Before Thursday night, that had been a full-game high. This was just halftime.

Oklahoma City’s across-the-board athleticism and withering defense forced the Pacers’ Formula 1-car offense into heavy traffic, and Indiana responded by turning the ball over in just about every way imaginable.

There were other problems, like spotty defensive rebounding effort and an

Pacers guard Tyrese Haliburton makes the game-winning shot over Oklahoma City Thunder guard Cason Wallace (22) during Game 1 of the 2025 NBA Finals. inability to leverage the 3-point line the way Indiana has on more successful nights this postseason. But the sheer collapse of what had been such an impressive, exciting transition attack in the face of the NBA’s best defense was jarring. The Pacers were lucky to go to intermission down just 12.

That’s where the seeds of their comeback were sown.

“When you have a half like that, when you’re throwing the ball to the other team … we only gave up nine (points off turnovers),” Haliburton said afterward. “That’s not that bad when you think about it that way.”

Every box score tells its own story, each game a tale made distinct by the small numbers that add up to big ones. The ones that count in the end.

Nine was one such number Thursday. All those wasted possessions should have amounted to more, for the NBA’s best team. The Thunder should have punished Indiana more mercilessly, should have geared up that transition offense that helped spur them to 68 wins in the regular season.

This game should have been out of Indiana’s reach long before the Pacers got back to their feet.

But, once again, it wasn’t.

For all the Pacers’ failings in those opening two quarters, this team that has become the tick no boot heel can crush did what it now does best: It stuck around.

“We have a group that, nothing’s over until it’s over,” Andrew Nembhard said. “We stay connected. We play until the whistle blows, you know? It didn’t feel like we were down 20 or something. “We felt like we were just right there.” They started by tightening those turnovers.

Reigning MVP Shai Gilgeous-Alexander scored a game-high 38 points, at times personally stifling Indiana runs. But those runs kept coming. Oklahoma City managed to shoot the Pacers almost to a standstill behind the 3-point line in the first half, hitting seven 7s to Indiana’s 8, but where that threat dried up for the Thunder after halftime, it only intensified for the visitors.

If nine was the number that defined the first half, six did the same for the second. That’s how many more 3s the Pacers made than their hosts after halftime, the entirety of that gap manifesting itself in a fourth quarter that ended with a once-raucous Paycom Center stunned into defeated silence.

Obi Toppin led the way from the bench, hitting a team-best five, including three after halftime.

“His confidence,” Myles Turner said of Toppin, “just never shook.”

But he was not alone.

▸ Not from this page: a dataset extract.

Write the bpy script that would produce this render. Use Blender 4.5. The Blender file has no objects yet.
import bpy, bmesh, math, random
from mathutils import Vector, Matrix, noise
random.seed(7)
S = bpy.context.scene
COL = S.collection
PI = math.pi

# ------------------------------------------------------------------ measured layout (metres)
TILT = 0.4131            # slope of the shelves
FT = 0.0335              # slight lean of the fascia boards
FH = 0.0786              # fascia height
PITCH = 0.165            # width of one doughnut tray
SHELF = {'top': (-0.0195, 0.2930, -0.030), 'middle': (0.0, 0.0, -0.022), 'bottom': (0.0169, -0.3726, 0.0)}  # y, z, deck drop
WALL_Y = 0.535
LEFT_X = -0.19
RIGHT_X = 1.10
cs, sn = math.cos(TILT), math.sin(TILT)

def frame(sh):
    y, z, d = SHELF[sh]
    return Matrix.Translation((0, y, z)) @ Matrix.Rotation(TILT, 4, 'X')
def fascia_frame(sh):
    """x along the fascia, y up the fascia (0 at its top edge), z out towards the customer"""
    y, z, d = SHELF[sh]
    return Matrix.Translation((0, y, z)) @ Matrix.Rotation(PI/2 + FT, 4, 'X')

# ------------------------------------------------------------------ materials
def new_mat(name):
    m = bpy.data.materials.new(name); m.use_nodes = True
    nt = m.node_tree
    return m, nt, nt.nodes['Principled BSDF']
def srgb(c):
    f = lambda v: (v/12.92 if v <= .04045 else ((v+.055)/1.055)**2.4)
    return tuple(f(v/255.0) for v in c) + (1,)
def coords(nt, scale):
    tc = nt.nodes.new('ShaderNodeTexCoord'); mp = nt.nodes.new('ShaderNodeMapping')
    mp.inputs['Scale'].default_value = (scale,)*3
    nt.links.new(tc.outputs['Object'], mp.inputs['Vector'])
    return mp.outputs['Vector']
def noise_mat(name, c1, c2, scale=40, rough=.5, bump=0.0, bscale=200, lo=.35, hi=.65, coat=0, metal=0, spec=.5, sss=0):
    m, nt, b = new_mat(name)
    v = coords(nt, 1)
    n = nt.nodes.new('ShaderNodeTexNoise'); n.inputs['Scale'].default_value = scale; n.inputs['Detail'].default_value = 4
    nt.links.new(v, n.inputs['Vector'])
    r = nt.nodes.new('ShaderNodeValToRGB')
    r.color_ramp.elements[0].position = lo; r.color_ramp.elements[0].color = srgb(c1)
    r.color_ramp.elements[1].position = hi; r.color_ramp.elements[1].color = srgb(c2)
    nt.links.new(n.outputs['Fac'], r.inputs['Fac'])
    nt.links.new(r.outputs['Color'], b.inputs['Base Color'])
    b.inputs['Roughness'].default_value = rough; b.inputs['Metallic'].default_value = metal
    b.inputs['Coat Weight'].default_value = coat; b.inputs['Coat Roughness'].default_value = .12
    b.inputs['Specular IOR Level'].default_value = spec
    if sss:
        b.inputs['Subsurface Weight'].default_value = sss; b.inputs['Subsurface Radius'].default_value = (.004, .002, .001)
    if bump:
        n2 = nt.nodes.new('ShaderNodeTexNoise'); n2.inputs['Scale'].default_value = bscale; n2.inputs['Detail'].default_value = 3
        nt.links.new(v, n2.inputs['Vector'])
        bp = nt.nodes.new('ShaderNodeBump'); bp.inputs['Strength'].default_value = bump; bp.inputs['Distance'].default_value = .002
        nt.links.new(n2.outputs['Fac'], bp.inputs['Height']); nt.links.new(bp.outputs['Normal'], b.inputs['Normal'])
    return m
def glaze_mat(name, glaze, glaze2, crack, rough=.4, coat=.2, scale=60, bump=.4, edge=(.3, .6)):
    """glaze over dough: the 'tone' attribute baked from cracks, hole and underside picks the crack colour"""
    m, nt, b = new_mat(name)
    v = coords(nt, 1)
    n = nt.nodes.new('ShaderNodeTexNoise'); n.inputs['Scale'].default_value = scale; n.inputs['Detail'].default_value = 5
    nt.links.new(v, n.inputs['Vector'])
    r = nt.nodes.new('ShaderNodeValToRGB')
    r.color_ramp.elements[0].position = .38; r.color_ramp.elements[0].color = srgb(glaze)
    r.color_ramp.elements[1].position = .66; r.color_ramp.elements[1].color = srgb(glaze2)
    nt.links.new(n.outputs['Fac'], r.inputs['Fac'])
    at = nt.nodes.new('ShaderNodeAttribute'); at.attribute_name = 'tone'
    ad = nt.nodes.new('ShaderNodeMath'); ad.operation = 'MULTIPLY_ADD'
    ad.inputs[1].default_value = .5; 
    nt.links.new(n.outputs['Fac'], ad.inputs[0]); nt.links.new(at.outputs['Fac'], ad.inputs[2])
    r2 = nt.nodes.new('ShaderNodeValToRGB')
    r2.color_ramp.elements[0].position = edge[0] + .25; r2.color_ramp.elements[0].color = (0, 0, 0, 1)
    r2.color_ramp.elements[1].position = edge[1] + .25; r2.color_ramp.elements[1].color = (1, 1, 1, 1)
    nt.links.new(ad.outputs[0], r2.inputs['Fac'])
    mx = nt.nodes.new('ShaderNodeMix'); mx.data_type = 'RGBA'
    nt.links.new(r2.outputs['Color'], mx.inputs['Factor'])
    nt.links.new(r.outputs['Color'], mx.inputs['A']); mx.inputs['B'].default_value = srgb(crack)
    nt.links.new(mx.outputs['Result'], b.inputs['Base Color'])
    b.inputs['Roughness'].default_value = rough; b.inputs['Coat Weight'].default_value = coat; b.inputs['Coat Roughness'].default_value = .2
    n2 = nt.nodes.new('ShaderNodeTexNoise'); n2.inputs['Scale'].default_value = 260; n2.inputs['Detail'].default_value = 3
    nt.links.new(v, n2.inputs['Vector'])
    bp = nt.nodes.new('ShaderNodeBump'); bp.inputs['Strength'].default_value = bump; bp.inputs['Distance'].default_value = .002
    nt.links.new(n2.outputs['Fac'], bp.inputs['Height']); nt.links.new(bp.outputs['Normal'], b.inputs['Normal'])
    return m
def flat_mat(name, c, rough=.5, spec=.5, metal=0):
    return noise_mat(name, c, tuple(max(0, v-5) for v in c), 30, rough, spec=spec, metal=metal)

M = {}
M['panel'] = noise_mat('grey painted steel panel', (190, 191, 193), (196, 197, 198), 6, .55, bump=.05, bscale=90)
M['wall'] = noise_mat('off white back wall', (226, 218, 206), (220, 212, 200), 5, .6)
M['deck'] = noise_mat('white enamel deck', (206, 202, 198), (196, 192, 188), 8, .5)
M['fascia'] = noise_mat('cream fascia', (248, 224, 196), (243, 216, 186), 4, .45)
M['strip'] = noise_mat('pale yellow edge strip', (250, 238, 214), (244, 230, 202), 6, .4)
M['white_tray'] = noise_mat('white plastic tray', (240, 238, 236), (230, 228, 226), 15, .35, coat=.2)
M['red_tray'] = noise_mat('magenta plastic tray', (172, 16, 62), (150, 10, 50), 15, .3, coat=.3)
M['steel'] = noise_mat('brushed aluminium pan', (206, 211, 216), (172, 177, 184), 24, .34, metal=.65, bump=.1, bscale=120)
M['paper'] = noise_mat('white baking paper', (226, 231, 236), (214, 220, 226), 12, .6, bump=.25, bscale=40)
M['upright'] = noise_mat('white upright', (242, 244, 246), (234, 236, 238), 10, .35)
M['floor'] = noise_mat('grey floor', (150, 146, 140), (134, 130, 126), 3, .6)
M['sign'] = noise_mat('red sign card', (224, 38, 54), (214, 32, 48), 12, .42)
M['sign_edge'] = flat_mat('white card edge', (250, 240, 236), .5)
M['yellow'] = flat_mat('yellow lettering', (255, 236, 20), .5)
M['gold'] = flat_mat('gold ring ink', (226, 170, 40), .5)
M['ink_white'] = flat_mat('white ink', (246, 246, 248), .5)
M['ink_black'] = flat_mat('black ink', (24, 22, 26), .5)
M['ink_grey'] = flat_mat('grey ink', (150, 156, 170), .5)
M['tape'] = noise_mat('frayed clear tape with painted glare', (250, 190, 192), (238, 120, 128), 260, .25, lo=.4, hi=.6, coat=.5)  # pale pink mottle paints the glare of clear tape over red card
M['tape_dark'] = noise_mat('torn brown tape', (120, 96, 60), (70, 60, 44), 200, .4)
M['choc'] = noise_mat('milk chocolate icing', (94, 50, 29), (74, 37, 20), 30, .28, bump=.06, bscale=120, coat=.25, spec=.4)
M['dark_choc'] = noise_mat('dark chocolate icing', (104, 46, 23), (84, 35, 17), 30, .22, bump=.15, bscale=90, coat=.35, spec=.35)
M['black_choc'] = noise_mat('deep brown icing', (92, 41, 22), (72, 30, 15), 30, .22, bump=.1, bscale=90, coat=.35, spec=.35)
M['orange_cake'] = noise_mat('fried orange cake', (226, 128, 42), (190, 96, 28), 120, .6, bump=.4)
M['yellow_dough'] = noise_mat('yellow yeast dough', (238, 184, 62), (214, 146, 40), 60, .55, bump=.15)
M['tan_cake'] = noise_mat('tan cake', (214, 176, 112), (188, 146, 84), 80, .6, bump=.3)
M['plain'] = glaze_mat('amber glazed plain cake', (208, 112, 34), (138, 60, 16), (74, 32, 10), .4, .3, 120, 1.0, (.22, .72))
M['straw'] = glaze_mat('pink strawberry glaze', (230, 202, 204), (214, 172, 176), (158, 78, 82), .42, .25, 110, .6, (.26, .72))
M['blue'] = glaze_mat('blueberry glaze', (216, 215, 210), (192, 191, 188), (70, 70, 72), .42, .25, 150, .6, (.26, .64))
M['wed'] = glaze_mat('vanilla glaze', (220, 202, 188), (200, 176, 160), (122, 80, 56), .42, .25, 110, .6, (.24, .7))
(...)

Of the 10 Pacers who played Thursday, nine hit at least one 3. In that fourth quarter alone, while Oklahoma City threw up a zero, four different Pacers made a shot from distance.

It’s one thing to believe in your comeback. It’s another to possess the tools to do it.

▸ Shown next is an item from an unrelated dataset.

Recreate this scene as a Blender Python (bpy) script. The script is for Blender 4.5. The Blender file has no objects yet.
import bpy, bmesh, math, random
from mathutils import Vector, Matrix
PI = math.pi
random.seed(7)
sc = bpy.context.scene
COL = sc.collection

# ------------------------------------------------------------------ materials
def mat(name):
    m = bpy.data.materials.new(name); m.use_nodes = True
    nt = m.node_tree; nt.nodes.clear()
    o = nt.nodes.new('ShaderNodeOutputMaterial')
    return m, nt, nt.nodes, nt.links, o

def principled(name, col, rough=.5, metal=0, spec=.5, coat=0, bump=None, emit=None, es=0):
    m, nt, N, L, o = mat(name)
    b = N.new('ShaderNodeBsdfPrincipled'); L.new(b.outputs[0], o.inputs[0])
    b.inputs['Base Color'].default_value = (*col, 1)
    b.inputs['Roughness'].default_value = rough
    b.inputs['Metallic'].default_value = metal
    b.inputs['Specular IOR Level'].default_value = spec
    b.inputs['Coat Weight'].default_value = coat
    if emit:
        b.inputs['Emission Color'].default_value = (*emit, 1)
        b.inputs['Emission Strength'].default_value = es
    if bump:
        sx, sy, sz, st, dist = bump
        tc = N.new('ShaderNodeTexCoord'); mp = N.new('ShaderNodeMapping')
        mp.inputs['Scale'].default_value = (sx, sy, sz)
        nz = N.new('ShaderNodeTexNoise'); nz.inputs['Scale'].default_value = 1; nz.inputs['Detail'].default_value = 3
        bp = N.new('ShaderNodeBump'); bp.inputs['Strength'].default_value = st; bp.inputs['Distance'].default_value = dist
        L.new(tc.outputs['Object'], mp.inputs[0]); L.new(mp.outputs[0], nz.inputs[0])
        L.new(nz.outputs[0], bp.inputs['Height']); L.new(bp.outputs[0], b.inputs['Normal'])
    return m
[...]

Indiana entered these Finals the only team in the league shooting better than 40% from behind the arc. It has been the Pacers’ great equalizer, with Rick Carlisle directing from the sideline and Haliburton pulling the strings. The offense that ground to a calamitous halt in the first half flowed as freely and fluidly in the fourth quarter as it has throughout the playoffs.

“You tip your hat to them. They made plays,” Thunder coach Mark Daigneault said. “They’ve done it all playoffs. This is part of their identity. They have a lot of belief. They never think they’re out of it, so they play with great confidence even when their back’s against the wall.”

All that set the stage. Haliburton then took it with what has become his customary flourish.

After a coach’s challenge confirmed a loose ball off Pascal Siakam with just under 23 seconds left and Oklahoma City up one, Nembhard forced GilgeousAlexander into a difficult fadeaway jumper that landed short.

Nesmith grabbed his game-best 12th rebound, and Indiana pushed the ball to Haliburton up the floor.

Here is where he thrives. Where his amoebic style and unnatural offensive feel fill the pregnant seconds of a game in the balance, when there’s no time for offense and no energy for defense and he who acts quickest gains most.

Trailing Siakam — who cut to the rim, forcing Alex Caruso out of a double team — Haliburton pushed Cason Wallace to Wallace’s left, before drawing back. From 21 feet, he rose uncontested and silenced the Paycom Center for the final time. His game winner stopped the clock at 0.3 seconds, enough time for Oklahoma City to see Turner tip away its inbounds pass and Indiana march off the floor a winner.

This was not a vintage night for Haliburton, who scored just 14 points to go with his 10 rebounds and six assists. He attempted the fourth-most shots in the game, as Indiana spread out in search of offense.

And yet, as Haliburton elevated for that final shot, Toppin threw his arms in the air. Haliburton’s teammate for two years now, Toppin knew full well where the ball was going, and how the game would end.

“We’ve been in positions like this throughout the postseason,” Toppin said. “We know what we’ve got to do, who we’ve got to get the ball to, and just watch magic happen.

Magic eventually runs out, but this might not. Because this might be more than magic.